In effetti, attraverso una fonte regolamentare interna (integrata dalla legge n. 190/2012) è possibile disciplinare le modalità operative finalizzate all’espletamento di un’attività extra ufficio, salva per i casi nei quali direttamente la legge ne dispone, secondo criteri differenziati in rapporto alle diverse qualifiche e ruoli professionali, i divieti (comma 3 bis). A ben vedere, la normativa non vieta l’espletamento di incarichi extraistituzionali retribuiti, ma li consente solo ove gli stessi siano conferiti dall’Amministrazione di provenienza, ovvero da questa “preventivamente autorizzati”, rimettendo al datore di lavoro pubblico la valutazione della legittimità dell’incarico e della sua compatibilità, soggettiva e oggettiva, con i compiti propri dell’ufficio. Giova evidenziare che la mancata autorizzazione preventiva comporta l’avvio di un procedimento disciplinare che può giungere alla dichiarazione di decadenza dall’impiego, in relazione al venir meno del rapporto di fiducia tra lavoratore e parte datoriale pubblica, la quale viene estromessa dal potere-dovere di conoscere le cause dell’incompatibilità/inconferibilità (e avviare, se del caso, il relativo procedimento disciplinare).
La fonte interna
Nel regolamento viene stabilita la “misura”, attraverso un’attività istruttoria, tale da poter escludere casi di incompatibilità, sia di diritto che di fatto, nell’interesse del buon andamento della Pubblica Amministrazione (ex art. 97 Cost.) o situazioni di conflitto, anche potenziale, di interessi (ex art. 6-bis della legge n. 241/1990), che pregiudichino l’esercizio imparziale delle funzioni (e dei poteri) attribuite al dipendente (ex comma 5).

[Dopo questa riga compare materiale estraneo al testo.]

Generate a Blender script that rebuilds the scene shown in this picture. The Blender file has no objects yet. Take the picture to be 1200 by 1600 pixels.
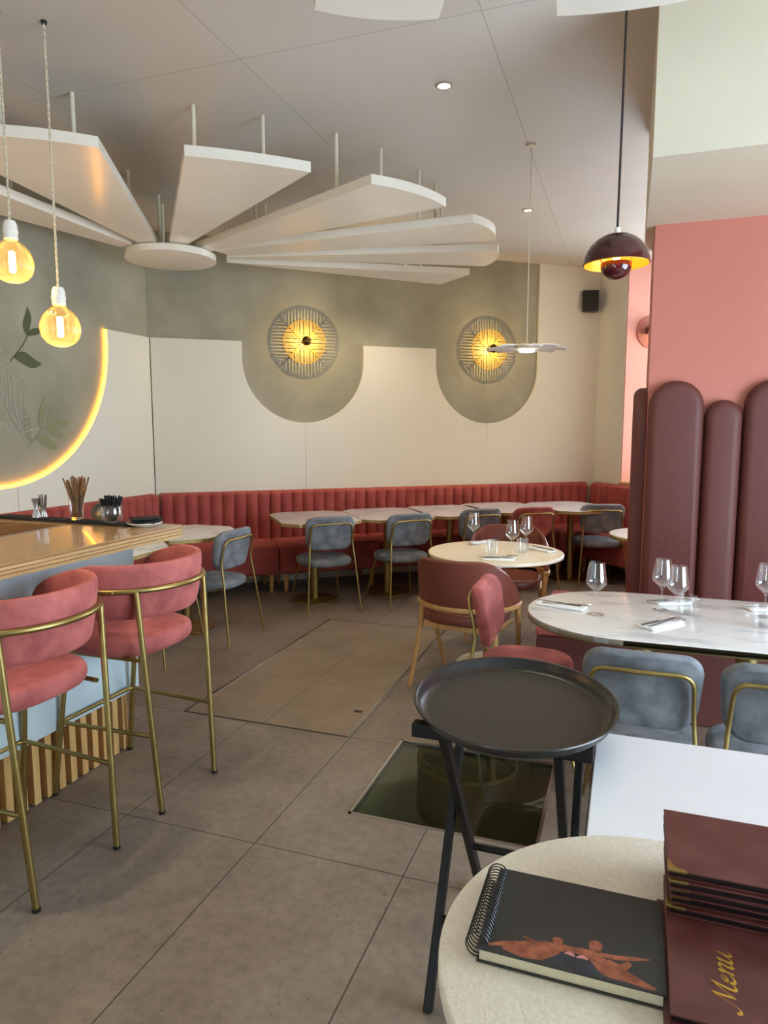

Il regolamento sull’affidamento di incarichi effettuati direttamente dall’Amministrazione di appartenenza o da parte di terzi deve stabilire, «secondo criteri oggettivi e predeterminati, che tengano conto della specifica professionalità», le condizioni utili per autorizzare o vietare la prestazione, esponendo in chiaro le attività possibili e quelle escluse, anche (in relazione alle cd. buone pratiche) quelle che vanno semplicemente comunicate e non richiedono autorizzazione alcuna (quelle cd. libere), osservando su questo ultimo aspetto, in base al principio del non aggravamento (ex art. 1, co. 2, della legge n. 241/1990), la mancata comunicazione si allinea al principio di leale collaborazione e trasparenza privo di sanzione.
L’ambito applicativo
Il comma sesto si occupa di definire l’operatività della disciplina sulle autorizzazioni, stabilendo che i commi dal sette al tredici si applicano ai dipendenti delle Amministrazioni Pubbliche, secondo le inclusioni di cui all’articolo 1, co. 2, compresi quelli di cui all’articolo 3 (personale in regime di diritto pubblico) con esclusione dei dipendenti con rapporto di lavoro a tempo parziale con prestazione lavorativa non superiore al 50% di quella a tempo pieno, dei docenti universitari a tempo definito e delle altre categorie di dipendenti pubblici ai quali è consentito da disposizioni speciali lo svolgimento di attività libero-professionali, osservando che – in ogni caso – non sono esenti dal rispetto dei limiti e divieti dei commi precedenti, dovendo, conseguentemente, per l’attività svolta (al di fuori dell’orario di servizio) comunicare la natura della prestazione finalizzata ad escluderne le cit. incompatibilità o la presenza del conflitto di interessi.